-- EXERCISE PROMPT --
Look through the data for the string "Blender". Copy every line where it is found.

-- EXERCISE MATERIALS --
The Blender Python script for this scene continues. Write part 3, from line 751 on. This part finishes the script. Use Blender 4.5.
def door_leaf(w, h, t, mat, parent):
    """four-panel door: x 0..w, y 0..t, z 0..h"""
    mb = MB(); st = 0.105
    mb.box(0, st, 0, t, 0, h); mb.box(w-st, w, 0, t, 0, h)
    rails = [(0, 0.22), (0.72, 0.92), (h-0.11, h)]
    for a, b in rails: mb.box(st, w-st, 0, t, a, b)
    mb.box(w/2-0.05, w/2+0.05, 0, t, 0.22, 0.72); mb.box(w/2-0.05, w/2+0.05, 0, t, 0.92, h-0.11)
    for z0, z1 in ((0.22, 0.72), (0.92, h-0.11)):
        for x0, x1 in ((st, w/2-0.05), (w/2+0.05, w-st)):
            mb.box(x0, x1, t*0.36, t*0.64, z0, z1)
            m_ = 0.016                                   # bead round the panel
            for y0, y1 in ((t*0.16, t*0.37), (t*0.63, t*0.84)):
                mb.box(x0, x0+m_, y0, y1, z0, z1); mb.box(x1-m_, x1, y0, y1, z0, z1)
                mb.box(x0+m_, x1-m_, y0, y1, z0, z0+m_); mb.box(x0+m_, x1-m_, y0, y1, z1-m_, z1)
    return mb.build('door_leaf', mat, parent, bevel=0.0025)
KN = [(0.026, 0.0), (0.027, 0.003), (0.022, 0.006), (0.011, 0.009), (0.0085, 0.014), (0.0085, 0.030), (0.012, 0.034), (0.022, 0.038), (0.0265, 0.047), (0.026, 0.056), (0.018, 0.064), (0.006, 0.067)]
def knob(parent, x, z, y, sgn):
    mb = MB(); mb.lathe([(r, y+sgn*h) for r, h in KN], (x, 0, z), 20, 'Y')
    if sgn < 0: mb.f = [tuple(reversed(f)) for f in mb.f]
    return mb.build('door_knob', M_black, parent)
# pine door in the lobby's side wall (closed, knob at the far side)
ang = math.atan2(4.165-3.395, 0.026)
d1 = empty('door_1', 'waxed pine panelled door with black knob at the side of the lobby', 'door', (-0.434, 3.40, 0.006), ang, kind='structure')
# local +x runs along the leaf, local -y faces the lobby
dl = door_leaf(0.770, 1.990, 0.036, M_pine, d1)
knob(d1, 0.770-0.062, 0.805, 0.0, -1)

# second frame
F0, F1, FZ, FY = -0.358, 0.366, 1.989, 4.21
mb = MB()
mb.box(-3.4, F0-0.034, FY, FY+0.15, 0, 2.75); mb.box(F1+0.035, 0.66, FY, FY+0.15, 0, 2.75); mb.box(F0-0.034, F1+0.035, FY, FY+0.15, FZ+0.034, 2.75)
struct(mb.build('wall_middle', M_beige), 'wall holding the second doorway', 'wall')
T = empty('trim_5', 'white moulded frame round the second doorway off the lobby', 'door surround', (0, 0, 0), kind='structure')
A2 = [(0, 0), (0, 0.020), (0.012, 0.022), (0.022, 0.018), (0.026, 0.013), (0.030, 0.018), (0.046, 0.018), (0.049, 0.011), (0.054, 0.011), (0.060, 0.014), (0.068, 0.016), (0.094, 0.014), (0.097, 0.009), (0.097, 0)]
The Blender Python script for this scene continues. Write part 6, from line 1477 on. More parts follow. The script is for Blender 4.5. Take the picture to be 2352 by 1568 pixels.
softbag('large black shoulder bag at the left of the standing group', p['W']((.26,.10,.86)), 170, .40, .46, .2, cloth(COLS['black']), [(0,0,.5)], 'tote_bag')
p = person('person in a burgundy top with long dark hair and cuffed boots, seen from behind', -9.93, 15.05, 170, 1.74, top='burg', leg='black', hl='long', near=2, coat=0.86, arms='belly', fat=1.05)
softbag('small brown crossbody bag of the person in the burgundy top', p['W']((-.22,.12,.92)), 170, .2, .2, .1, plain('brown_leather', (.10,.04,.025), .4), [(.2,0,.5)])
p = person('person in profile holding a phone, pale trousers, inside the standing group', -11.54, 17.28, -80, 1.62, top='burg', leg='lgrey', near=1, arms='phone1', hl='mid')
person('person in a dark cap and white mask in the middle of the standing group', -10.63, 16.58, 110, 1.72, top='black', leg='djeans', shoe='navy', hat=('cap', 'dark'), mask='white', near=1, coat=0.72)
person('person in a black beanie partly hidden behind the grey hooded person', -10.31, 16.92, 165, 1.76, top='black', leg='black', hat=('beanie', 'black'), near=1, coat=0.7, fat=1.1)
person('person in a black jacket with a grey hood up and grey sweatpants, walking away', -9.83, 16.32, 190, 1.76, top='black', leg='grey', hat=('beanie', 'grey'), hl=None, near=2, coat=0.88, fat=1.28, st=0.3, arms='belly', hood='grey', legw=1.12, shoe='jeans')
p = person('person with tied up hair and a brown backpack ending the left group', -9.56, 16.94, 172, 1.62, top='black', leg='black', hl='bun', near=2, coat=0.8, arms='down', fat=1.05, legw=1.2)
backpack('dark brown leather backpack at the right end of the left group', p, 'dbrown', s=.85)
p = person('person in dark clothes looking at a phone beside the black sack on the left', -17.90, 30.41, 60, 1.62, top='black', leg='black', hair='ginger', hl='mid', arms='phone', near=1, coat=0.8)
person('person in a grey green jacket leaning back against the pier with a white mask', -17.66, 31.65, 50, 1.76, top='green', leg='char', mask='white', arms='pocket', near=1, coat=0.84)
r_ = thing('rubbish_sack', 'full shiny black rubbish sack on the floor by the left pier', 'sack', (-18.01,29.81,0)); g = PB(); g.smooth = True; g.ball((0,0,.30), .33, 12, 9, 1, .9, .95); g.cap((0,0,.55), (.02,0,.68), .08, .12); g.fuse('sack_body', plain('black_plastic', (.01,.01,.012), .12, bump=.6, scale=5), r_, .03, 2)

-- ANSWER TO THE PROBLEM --
The Blender Python script for this scene continues. Write part 3, from line 751 on. This part finishes the script. Use Blender 4.5.
The Blender Python script for this scene continues. Write part 6, from line 1477 on. More parts follow. The script is for Blender 4.5. Take the picture to be 2352 by 1568 pixels.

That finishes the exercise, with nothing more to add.